■ TASK STATEMENT ■
Only the lines from the line containing "Reconstruct this image" to the line containing "C = scene.collection", with both of those lines, are to be repeated exactly. Leave the images out.

■ GIVEN ENTRIES ■

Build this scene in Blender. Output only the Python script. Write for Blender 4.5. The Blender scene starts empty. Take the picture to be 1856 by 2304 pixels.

==

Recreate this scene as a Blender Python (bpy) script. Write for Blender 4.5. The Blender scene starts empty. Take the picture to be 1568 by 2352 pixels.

==

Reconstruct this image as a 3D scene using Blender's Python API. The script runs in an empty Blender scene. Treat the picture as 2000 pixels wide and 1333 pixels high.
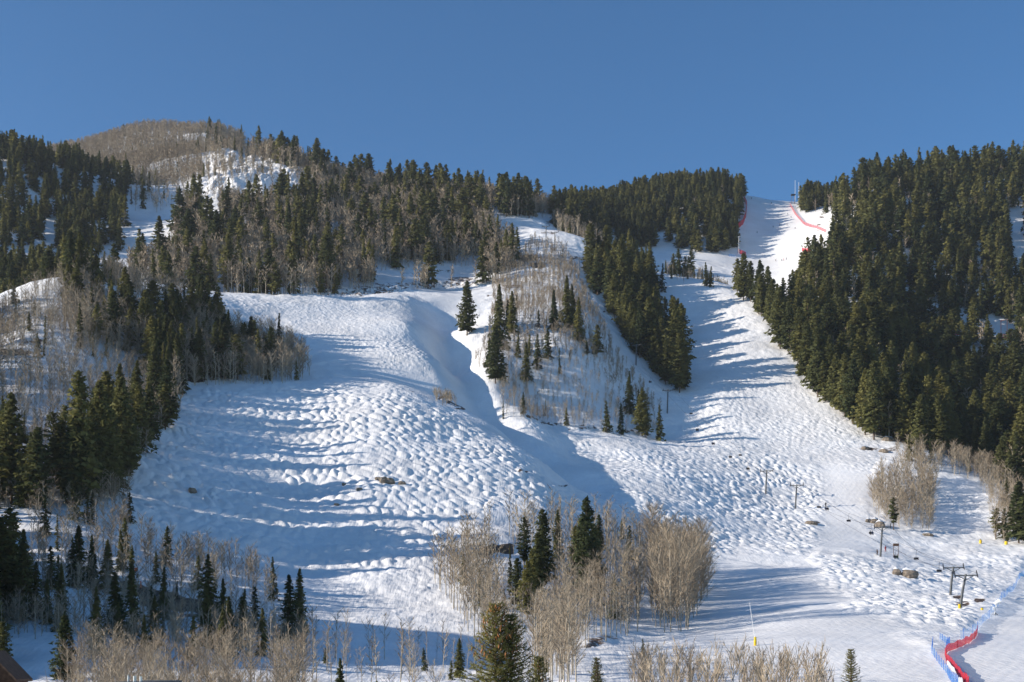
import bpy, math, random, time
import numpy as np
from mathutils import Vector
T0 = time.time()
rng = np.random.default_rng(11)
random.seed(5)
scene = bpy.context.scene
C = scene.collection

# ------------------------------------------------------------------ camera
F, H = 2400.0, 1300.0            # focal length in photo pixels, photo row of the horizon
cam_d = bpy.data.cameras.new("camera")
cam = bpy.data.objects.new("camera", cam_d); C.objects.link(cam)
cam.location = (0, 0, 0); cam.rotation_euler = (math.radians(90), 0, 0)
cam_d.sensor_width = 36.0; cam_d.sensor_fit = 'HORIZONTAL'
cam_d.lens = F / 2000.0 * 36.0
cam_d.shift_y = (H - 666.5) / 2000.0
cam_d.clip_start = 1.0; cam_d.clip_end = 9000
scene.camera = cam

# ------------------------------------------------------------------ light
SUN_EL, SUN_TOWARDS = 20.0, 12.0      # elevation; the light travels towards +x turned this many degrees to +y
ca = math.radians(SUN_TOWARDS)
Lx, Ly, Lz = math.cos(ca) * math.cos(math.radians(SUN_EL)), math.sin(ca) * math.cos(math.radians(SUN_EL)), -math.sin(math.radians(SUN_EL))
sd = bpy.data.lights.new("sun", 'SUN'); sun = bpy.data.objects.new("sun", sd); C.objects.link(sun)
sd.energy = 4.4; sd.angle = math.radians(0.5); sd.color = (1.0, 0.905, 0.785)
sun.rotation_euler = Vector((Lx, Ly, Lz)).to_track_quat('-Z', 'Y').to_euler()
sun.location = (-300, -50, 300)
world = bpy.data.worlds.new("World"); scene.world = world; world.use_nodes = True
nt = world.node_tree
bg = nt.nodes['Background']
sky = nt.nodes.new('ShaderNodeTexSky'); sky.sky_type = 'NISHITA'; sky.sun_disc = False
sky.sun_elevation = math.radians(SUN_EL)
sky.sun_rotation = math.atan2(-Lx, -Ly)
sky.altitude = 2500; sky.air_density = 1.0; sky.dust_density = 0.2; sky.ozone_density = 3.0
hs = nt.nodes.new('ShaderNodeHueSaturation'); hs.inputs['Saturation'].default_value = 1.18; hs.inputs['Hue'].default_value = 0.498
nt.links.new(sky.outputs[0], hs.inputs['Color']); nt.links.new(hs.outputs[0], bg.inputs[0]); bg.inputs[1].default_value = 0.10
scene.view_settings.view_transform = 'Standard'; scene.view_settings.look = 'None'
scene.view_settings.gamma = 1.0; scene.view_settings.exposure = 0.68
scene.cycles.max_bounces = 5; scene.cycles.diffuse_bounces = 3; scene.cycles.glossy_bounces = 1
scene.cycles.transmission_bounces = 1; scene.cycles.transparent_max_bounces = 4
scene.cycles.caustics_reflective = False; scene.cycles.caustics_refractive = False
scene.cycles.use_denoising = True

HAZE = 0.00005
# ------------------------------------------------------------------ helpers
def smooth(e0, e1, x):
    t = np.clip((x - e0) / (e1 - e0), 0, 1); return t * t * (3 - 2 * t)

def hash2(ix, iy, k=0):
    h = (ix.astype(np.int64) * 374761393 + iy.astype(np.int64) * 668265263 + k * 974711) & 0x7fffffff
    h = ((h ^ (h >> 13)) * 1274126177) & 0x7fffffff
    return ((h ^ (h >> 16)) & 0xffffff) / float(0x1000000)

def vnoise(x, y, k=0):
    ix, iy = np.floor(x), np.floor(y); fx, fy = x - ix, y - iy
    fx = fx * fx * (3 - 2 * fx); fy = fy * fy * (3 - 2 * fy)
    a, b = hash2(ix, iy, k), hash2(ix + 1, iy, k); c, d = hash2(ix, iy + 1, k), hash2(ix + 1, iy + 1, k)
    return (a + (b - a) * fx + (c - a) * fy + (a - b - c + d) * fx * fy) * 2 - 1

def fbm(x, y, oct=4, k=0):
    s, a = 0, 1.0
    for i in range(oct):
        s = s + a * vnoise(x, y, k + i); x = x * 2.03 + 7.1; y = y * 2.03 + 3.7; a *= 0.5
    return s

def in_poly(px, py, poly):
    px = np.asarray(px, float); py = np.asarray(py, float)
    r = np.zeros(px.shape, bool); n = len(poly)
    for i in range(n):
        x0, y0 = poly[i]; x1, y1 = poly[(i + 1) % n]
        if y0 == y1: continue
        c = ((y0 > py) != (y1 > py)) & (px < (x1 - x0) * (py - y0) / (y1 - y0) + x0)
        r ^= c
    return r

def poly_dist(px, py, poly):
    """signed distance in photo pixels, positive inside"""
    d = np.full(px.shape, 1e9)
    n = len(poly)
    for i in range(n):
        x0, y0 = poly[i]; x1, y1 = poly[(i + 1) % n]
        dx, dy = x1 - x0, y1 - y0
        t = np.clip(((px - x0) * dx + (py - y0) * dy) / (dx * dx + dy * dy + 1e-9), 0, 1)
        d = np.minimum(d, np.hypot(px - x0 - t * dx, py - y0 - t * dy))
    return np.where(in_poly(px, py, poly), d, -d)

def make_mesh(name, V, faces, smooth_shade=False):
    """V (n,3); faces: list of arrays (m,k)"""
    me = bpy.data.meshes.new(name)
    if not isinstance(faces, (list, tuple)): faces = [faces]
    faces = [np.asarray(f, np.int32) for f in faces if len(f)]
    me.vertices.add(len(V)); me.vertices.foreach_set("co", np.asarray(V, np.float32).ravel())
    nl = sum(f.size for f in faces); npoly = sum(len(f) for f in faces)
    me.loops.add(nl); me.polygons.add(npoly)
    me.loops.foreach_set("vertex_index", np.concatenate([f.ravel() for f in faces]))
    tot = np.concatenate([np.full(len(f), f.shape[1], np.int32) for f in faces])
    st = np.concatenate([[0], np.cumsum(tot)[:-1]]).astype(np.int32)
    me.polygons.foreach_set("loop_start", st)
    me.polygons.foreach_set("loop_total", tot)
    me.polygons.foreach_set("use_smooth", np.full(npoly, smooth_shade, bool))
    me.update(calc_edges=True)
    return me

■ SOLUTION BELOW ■
Reconstruct this image as a 3D scene using Blender's Python API. The script runs in an empty Blender scene. Treat the picture as 2000 pixels wide and 1333 pixels high.
import bpy, math, random, time
import numpy as np
from mathutils import Vector
T0 = time.time()
rng = np.random.default_rng(11)
random.seed(5)
scene = bpy.context.scene
C = scene.collection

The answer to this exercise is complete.